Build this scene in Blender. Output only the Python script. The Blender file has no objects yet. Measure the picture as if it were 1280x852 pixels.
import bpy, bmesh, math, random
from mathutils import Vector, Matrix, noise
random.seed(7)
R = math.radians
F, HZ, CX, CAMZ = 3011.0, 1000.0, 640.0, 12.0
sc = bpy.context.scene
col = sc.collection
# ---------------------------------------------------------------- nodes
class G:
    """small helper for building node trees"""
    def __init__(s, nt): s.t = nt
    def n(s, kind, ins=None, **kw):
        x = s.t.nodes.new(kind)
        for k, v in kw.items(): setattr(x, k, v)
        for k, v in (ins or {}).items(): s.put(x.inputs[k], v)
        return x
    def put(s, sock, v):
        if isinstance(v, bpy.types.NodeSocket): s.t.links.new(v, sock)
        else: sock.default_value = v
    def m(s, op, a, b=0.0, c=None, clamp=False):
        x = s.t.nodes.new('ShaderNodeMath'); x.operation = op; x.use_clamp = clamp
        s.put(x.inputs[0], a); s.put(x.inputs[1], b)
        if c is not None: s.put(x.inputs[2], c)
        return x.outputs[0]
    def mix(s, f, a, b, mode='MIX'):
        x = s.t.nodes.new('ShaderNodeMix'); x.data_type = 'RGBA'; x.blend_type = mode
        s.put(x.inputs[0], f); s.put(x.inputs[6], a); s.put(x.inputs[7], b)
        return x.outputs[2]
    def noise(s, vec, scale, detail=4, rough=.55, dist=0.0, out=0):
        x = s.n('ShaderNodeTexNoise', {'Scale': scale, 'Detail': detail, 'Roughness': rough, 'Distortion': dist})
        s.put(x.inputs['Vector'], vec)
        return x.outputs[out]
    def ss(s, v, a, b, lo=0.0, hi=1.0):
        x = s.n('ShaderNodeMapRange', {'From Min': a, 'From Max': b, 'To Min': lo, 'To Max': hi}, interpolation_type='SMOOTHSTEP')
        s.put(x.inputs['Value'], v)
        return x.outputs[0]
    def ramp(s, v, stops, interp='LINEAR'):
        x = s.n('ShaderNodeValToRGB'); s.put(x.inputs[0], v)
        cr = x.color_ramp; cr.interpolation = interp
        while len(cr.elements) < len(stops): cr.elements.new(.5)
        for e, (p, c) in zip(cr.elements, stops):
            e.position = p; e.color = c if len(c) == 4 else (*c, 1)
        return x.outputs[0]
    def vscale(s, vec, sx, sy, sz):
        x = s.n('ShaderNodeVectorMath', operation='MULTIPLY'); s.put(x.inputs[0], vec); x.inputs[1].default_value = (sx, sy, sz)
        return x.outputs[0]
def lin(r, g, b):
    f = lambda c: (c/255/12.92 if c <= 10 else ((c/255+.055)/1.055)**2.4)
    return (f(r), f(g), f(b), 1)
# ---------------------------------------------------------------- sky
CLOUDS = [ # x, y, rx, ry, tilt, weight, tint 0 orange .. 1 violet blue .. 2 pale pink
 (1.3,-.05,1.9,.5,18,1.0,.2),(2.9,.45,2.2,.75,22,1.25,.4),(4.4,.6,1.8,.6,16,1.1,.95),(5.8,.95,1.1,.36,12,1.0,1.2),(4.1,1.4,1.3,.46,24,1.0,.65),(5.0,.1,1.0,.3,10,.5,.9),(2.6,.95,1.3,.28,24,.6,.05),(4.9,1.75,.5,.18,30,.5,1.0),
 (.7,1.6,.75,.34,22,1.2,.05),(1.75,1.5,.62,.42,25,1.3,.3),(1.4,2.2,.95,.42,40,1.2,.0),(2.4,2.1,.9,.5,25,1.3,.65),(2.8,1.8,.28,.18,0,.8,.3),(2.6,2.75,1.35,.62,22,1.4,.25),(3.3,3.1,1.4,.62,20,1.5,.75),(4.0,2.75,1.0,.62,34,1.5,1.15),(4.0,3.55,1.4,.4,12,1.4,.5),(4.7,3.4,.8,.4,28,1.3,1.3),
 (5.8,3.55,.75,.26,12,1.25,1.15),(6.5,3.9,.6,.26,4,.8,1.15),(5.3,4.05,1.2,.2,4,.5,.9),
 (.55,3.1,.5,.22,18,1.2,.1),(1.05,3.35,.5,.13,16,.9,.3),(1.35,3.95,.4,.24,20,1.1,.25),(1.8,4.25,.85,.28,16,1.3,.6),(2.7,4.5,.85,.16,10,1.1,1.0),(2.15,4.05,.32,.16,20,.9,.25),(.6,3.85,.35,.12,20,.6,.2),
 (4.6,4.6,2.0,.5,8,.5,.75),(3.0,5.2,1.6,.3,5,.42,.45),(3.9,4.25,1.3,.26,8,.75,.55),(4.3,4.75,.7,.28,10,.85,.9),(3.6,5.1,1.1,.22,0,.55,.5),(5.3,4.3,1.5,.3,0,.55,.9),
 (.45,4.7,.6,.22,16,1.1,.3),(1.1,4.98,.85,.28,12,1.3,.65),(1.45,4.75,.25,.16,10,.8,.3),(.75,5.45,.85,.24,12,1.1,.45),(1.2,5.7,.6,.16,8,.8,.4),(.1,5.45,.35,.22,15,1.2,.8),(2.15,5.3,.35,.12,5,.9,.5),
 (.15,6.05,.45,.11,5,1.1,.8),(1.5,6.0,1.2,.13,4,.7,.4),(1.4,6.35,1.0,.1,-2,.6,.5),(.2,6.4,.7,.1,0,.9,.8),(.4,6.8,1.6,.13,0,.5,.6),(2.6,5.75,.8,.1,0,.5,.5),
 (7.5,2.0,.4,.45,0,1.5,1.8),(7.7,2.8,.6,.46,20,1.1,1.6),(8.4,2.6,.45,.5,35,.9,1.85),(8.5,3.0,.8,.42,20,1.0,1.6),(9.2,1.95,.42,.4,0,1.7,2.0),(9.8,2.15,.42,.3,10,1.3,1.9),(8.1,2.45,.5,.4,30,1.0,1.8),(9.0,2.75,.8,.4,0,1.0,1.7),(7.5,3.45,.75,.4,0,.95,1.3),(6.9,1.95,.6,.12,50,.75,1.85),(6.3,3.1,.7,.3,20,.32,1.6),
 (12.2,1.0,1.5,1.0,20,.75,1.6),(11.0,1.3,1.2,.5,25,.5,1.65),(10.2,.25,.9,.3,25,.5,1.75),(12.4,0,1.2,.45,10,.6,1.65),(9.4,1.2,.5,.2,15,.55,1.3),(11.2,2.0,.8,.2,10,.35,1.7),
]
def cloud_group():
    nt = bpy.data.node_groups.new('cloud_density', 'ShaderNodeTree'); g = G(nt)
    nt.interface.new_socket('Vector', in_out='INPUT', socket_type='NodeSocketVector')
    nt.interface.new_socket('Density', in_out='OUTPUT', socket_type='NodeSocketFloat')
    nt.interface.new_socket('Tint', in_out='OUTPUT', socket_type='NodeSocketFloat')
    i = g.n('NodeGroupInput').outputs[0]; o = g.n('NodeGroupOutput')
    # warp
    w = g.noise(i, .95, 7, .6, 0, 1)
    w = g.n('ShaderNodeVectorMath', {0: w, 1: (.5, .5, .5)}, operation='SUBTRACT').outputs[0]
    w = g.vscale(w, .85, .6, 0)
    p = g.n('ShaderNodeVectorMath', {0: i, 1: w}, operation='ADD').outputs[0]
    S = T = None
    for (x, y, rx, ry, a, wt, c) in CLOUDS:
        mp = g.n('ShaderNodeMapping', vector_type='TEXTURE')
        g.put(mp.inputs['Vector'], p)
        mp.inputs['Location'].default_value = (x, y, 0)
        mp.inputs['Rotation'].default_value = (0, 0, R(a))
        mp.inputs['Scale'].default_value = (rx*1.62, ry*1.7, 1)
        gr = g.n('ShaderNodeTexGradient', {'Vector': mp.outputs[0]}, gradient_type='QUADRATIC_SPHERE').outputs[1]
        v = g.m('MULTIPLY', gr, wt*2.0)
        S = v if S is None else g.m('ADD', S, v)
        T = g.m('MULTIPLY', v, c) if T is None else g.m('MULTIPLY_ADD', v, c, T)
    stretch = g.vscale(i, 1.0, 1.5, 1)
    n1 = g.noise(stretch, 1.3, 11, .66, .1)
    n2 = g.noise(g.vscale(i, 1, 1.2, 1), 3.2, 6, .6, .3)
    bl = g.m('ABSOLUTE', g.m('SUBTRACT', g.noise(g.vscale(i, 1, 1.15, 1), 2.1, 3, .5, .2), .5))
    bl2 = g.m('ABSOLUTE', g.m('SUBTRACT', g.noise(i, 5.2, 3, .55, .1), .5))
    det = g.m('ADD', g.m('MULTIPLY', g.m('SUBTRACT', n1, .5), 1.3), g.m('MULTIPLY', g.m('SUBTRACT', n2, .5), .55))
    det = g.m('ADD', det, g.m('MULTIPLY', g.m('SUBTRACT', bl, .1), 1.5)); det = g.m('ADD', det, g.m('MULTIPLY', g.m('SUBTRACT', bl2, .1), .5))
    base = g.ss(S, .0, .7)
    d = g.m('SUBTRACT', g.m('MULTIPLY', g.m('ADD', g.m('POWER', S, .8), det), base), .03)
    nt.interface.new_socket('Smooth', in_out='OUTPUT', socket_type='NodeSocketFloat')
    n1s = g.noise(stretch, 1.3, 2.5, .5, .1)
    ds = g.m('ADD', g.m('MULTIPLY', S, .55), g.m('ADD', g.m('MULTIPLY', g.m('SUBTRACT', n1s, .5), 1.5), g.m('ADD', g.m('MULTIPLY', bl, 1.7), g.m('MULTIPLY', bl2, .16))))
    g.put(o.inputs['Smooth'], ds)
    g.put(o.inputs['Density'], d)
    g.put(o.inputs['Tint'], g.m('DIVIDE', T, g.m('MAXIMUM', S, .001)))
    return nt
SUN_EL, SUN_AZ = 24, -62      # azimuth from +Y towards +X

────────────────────

▶ _TASK GOAL_
From the listing above, pick out each line where the word "scene" appears.

▶ _REPLY_
Build this scene in Blender. Output only the Python script. The Blender file has no objects yet. Measure the picture as if it were 1280x852 pixels.
sc = bpy.context.scene